Under some circumstances, when you assign a factor with more levels to a factor with fewer levels, the missing levels are set to NA. Consider this:
x <- c("A","B",NA,NA,NA) # character vector
y <- LETTERS[1:5] # character vector
class(x); class(y)
# [1] "character"
# [1] "character"
df <- data.frame(x,y) # x and y coerced to factor
sapply(df,class) # df$x and df$y are factors
# x y
# "factor" "factor"
# assign rows 3:5 of col 2 to col 1
df[3:5,1] <- df[3:5,2] # fails with a warning
# Warning message:
# In `[<-.factor`(`*tmp*`, iseq, value = 3:5) :
# invalid factor level, NA generated
df # missing levels set to NA
# x y
# 1 A A
# 2 B B
# 3 <NA> C
# 4 <NA> D
# 5 <NA> E
The example above is equivalent to your assignment statement. However, notice what happens if you assign all of column 2 to column 1.

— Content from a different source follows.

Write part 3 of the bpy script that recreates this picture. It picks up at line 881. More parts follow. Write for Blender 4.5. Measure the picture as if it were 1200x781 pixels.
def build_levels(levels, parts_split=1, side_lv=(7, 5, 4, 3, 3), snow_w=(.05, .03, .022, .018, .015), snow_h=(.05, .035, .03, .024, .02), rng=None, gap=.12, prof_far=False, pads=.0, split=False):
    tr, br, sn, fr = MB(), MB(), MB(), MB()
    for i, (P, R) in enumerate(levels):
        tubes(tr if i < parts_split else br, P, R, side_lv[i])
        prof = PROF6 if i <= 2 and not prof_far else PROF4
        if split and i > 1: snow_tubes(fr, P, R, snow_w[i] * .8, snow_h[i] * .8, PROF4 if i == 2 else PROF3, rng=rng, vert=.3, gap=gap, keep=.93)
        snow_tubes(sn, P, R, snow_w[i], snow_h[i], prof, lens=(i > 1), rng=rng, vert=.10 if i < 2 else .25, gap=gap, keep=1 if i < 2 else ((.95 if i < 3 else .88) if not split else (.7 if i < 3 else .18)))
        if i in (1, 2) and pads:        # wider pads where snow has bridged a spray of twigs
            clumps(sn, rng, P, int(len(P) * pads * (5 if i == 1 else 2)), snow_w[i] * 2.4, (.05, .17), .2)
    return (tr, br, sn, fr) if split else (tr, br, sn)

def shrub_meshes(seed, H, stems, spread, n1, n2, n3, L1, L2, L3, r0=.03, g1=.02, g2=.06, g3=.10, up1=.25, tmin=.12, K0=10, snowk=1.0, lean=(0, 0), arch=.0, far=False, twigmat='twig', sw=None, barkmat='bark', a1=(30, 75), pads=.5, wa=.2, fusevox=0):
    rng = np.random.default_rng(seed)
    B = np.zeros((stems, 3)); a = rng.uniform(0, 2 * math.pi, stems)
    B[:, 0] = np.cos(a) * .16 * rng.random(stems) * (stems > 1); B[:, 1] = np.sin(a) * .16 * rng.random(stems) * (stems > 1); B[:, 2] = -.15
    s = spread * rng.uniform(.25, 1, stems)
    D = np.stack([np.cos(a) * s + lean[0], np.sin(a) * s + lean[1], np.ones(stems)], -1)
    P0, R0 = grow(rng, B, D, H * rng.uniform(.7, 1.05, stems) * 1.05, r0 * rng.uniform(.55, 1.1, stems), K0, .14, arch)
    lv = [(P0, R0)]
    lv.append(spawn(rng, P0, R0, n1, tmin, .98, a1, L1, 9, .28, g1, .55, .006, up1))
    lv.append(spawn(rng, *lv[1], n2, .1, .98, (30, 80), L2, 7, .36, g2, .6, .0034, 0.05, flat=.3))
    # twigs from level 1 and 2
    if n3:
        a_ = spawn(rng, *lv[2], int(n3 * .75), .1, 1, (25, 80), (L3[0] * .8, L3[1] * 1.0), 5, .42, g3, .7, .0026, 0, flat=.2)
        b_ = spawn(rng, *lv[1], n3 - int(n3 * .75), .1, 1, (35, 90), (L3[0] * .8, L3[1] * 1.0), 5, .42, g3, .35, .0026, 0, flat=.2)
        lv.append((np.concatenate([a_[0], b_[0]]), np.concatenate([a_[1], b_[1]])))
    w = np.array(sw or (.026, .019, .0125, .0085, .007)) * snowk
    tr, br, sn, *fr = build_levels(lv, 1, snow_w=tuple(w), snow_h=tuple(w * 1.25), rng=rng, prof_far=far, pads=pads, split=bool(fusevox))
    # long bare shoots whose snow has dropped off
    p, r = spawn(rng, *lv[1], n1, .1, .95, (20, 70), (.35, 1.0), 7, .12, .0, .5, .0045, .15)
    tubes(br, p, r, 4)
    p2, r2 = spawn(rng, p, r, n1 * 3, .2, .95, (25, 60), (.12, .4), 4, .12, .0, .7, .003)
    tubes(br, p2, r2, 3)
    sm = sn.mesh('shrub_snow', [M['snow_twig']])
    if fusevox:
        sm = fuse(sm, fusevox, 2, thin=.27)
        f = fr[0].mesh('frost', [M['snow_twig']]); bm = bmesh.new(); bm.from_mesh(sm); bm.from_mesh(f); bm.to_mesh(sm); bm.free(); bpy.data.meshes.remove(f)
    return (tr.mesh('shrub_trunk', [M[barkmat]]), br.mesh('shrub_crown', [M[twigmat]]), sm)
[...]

# assign all of col 2 to col 1
df <- data.frame(x,y)
df[,1] <- df[,2] # succeeds!!
df
# x y
# 1 A A
# 2 B B
# 3 C C
# 4 D D
# 5 E E
This works.
Finally, a note on debugging: if you are debugging a function, sometimes it is useful to run through the statements line by line at the command line (e.g., in the global environment). If you did that, you would have gotten the warning above, whereas inside a function call the warnings are suppressed.
The constraints of the test can be satisfied by reimplementing getMissingCountries with:
merge(ds[1:4], subset(subset(cs, PrimRec)[c(1, 3, 4)]), by="ZipCode")
Caveat: the ZipCode column is always emitted first, which differs from your expected result.
But to answer the subassignment question: it breaks, because the level sets of PrefName are incompatible between ds and cs. Either avoid using a factor or relevel them. You might have missed R's warning about this, because testthat was somehow suppressing warnings.